I now regularly ask the following questions, given to me by Michael Ballé (author of Lead with Respect): what is a good day for you, your team and your customer? How do you know? How can you visualize what is happening? How do your teams or suppliers help you every day to address a problem or challenge? How do you help them? No solution discussions, just doing as Stephen Covey suggests: listen with the intent to understand, not to reply.
Lean (or the derivatives known as DevOPS and Agile) has many tools to help the practitioner develop what they are trying to accomplish. Visual displays of targets, or how work should be performed, problem solving techniques, ways to organize what we do, methods to create and align performance measurements and good practices on cost management (no, not job cuts). Lean enables teams to look at a situation, try something, learn from it and try again until satisfied, but within an agreed governance structure.

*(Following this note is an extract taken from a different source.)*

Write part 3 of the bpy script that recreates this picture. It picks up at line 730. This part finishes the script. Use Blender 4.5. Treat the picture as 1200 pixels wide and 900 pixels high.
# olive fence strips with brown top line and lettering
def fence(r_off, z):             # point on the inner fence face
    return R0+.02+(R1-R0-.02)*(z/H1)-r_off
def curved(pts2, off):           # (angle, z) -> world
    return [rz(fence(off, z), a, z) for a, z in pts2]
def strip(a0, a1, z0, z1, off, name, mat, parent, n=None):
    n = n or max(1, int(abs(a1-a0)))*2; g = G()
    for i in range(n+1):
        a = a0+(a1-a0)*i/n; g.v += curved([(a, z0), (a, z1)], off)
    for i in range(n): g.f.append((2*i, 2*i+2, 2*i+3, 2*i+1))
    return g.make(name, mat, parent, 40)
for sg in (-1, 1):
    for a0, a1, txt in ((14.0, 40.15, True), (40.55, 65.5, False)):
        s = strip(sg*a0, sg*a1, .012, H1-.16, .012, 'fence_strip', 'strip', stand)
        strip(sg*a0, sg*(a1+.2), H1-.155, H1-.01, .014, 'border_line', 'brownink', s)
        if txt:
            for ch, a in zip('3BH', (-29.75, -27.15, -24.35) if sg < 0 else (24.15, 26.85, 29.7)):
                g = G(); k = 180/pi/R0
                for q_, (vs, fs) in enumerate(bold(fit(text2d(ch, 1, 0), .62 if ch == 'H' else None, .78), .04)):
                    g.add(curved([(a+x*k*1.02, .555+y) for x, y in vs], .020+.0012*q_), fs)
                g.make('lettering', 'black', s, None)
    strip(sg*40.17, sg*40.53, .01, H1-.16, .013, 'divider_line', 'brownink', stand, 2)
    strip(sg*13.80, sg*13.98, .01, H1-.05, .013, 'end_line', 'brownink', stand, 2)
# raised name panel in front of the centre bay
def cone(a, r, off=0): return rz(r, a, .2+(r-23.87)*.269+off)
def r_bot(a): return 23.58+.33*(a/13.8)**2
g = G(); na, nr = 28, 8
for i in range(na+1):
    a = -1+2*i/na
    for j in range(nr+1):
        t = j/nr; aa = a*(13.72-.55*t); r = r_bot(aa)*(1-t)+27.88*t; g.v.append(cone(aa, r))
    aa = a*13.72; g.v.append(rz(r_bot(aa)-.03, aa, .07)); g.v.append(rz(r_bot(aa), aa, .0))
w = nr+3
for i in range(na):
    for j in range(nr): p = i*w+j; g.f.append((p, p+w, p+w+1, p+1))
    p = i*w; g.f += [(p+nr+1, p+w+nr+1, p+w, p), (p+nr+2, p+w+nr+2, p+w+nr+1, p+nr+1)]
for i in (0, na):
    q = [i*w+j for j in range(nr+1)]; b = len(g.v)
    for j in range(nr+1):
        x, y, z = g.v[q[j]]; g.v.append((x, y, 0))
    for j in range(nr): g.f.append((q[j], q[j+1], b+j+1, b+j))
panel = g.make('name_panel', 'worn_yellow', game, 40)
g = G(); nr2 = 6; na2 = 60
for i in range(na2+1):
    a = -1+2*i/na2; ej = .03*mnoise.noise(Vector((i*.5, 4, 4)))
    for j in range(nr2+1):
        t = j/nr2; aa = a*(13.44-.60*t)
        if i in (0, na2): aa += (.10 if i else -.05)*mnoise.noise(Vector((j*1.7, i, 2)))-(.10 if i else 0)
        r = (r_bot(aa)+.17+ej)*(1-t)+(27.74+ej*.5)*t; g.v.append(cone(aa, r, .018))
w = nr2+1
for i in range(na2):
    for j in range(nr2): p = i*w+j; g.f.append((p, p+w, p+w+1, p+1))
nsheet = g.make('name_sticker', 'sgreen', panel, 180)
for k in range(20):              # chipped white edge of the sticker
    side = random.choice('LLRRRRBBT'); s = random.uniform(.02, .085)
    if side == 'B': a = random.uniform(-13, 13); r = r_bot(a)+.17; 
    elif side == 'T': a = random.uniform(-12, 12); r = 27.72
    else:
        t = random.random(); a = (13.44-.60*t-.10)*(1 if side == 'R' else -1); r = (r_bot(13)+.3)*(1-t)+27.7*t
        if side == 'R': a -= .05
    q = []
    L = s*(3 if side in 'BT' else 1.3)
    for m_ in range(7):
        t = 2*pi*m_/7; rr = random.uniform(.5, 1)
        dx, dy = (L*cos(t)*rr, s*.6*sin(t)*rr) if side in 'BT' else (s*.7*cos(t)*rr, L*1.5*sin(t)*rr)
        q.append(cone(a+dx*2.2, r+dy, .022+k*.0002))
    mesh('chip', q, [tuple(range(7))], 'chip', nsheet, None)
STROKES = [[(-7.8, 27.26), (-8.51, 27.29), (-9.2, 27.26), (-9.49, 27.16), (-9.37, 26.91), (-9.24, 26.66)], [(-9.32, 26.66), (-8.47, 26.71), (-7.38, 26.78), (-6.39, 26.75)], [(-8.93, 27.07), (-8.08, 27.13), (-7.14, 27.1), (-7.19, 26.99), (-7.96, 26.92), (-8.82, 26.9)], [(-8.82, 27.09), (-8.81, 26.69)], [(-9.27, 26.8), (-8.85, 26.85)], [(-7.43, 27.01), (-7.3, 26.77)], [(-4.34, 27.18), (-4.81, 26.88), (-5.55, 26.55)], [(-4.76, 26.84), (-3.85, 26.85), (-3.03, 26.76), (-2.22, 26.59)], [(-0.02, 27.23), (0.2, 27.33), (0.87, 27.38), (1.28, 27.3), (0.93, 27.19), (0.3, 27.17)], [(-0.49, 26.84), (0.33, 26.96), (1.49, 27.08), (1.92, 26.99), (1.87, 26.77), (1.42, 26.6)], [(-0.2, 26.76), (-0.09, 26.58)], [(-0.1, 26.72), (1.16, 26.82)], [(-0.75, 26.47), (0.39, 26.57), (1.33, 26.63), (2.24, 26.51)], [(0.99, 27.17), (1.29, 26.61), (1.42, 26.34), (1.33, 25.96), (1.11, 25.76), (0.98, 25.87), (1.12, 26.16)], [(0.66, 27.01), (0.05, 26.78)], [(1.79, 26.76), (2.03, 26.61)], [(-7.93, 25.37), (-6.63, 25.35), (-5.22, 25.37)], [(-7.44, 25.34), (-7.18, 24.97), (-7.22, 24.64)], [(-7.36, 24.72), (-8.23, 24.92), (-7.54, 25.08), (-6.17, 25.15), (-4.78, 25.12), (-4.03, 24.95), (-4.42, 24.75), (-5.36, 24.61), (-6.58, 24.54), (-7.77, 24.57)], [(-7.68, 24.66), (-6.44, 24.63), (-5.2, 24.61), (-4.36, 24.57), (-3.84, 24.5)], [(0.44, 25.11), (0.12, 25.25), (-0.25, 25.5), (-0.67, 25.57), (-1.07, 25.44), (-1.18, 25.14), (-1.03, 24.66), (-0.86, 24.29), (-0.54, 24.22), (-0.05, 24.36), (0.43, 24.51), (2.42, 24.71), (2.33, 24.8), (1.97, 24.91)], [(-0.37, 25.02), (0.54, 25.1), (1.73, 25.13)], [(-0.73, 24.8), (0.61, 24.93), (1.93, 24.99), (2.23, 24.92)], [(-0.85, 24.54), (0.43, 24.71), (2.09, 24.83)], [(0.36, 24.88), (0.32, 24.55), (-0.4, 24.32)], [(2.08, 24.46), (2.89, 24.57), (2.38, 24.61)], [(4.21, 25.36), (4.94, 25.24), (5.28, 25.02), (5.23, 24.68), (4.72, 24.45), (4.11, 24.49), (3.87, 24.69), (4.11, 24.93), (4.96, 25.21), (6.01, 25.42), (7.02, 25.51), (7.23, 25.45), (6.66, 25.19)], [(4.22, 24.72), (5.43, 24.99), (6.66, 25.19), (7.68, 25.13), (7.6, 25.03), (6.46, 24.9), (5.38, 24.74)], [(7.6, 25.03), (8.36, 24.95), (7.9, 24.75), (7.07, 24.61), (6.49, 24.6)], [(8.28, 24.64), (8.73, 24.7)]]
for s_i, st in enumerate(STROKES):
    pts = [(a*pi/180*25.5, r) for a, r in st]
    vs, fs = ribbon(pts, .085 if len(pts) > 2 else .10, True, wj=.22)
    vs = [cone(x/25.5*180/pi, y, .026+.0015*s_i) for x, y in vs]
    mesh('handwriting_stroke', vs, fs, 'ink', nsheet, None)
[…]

Look at Flickr, Google, Amazon, Nike but also many banks or healthcare organizations: they have embraced lean IT and use it to help their customers. Are they perfect? Don't they have problems? Of course not, and yes, they have plenty - but the journey of experimenting helps them improve and the involvement of customers, staff and partners makes the improvement cycle faster.
To conclude, lean supports ITIL and COBIT. It helps teams to communicate collaboratively (DevOPS) or create things in a better way (Agile). It enables your ITIL processes, which even Shingo Prize winner Mike Orzen says you should not ignore but instead use to create a standard way of working so you can improve continually. Try it, go and see at the gemba, involve others and see if you can create a better, faster, safer, more productive environment.